Giorgia Meloni, premier incaricato, è la più atlantista di tutta la coalizione di centrodestra che si appresta a governare l’Italia. Tanto da aver lanciato un duro avvertimento dopo gli audio di Silvio Berlusconi sulle colpe dell’Ucraina nel conflitto con la Russia: “Chi non condivide Europa e Nato è fuori dal governo”, aveva tuonato. La leader di FdI è fortemente schierata con Ue, Nato e Usa nel sostegno all’Ucraina contro la Russia, favorevole all’invio di armi a Kiev e alle sanzioni contro Mosca. Per questa sua posizione di assoluta fede atlantista e filo-Usa è ben vista a livello internazionale.
Ma qualcosa negli Stati Uniti sta cambiando, tanto che non è affatto detto che la posizione pro Zelensky dell’amministrazione dem resterà tale, in tutto e per tutto, ancora per molto. Anche perché le elezioni di midterm dell’8 novembre potrebbero dare una chiara indicazione in questo senso. Ossia che l’America profonda non ne possa più di dover subire una crisi economica causata anche dalla guerra commerciale con la Russia. Così come potrebbe a maggior ragione non tollerare più che soldi dell’amministrazione Usa siano impiegati per aiutare gli ucraini. L’America che difende la democrazia e che combatte la tirannia stavolta potrebbe non convincere più di tanto gli americani, alle prese con problemi più prosaici ma urgenti, come il diesel che sta finendo. E se Zelensky teme una sconfitta del suo principale sostenitore e fornitore di armi, i Repubblicani scalpitano.

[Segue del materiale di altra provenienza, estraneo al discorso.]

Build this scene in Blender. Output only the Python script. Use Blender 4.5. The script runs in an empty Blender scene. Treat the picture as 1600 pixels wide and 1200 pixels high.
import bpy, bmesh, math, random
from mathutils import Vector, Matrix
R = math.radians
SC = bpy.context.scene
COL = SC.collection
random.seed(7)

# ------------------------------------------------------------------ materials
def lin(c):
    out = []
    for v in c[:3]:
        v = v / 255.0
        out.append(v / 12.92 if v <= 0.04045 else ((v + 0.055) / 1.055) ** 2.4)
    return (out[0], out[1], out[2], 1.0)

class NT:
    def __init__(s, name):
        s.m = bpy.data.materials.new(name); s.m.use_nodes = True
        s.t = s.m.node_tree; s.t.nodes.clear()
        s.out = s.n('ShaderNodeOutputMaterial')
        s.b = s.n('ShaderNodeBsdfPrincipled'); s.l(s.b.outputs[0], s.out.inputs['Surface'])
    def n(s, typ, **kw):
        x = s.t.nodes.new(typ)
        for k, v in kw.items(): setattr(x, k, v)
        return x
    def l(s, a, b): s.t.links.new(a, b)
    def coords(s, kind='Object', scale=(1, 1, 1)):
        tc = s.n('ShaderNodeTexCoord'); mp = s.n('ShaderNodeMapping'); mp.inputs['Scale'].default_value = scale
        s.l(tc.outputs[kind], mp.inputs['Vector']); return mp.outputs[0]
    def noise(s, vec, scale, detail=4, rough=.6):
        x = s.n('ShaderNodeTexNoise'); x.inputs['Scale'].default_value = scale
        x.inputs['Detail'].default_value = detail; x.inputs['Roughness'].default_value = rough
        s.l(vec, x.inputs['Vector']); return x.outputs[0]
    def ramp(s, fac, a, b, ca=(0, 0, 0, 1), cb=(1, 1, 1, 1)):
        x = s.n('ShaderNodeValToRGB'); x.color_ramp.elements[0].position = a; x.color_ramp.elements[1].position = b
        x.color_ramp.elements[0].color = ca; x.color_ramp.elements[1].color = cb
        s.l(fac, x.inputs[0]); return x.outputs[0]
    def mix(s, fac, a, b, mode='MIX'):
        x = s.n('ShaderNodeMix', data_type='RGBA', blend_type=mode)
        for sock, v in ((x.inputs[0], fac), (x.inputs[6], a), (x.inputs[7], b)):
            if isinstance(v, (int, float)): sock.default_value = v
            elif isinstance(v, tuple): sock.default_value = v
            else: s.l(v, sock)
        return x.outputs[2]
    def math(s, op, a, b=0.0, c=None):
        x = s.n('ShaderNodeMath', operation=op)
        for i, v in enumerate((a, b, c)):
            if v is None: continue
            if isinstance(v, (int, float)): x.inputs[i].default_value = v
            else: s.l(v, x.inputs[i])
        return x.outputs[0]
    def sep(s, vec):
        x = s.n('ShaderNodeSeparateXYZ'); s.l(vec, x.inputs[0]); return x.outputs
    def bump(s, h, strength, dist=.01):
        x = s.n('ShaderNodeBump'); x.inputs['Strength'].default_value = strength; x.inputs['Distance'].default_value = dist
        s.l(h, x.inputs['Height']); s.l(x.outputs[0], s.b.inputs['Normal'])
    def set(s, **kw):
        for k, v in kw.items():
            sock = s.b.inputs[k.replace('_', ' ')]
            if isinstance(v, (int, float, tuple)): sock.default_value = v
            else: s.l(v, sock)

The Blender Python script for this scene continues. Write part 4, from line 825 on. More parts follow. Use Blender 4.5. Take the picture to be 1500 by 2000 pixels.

Sì, è vero che le mid term non si giocano sulla politica estera, ma stavolta i miliardi di dollari in armi e aiuti dirottati dal presidente Joe Biden verso Kiev potrebbero pesare eccome. Tanto che Kevin McCarthy, speaker della Camera in pectore in caso i Repubblicani dovessero strapparla ai Democratici, è ogg i tra i più pentiti dell’aiuto incondizionato all’Ucraina. Nel Gop, chi crede nell’“America first” dell’ex presidente Donald Trump si sta apertamente schierando contro l’invio di altri soldi ed armi a Kiev. “Non avrete assegni in bianco”, è il messaggio a Zelensky. Proprio l’ex presidente, a un recente rally in Arizona, ha chiesto “negoziati immediati… prima di precipitare in una terza guerra mondiale”. Nel passato Trump aveva più volte detto che, con lui alla Casa Bianca, “Putin non avrebbe mai invaso l’Ucraina”. Le cose potrebbero davvero cambiare nel caso i Repubblicani prevalessero alle midterm. A maggio 57 deputati del Gop hanno votato contro la legge di stanziamento da 40 miliardi di dollari in aiuti all’Ucraina. Contestando, per l’appunto, l’enormità della cifra e le ricadute sul bilancio Usa.
Anche perché prende sempre più piede la linea che Europa e Nato debbano aumentare spesa militare e rendersi diciamo autonome dagli Usa, in tal senso. Tornando alle midterm, se Biden dovesse perderle avrà ogni ragione per rivedere il sostegno a Zelensky. Non a caso, da tempo il New York Times e altre testate pubblicano rapporti dell’intelligence che conclamano un graduale disimpegno rispetto al conflitto russo-ucraino. Al contempo, gli States stanno lavorando ai negoziati per un cessate il fuoco.
Per tutti gli atlantisti filo-Usa di casa nostra il riposizionamento potrebbe risentire della politica estera di Washington, che a sua volta sta risentendo della politica estera di Mosca. “Da un mondo in cui gli Stati Uniti, in quanto egemone globale, hanno imposto il proprio ordine, a un nuovo mondo multipolare, che sarà guidato da Cina, Russia, Iran, Turchia e dai loro amici”, avverte il Jerusalem Post. Al di là delle iperboli, c’è un fondo di verità.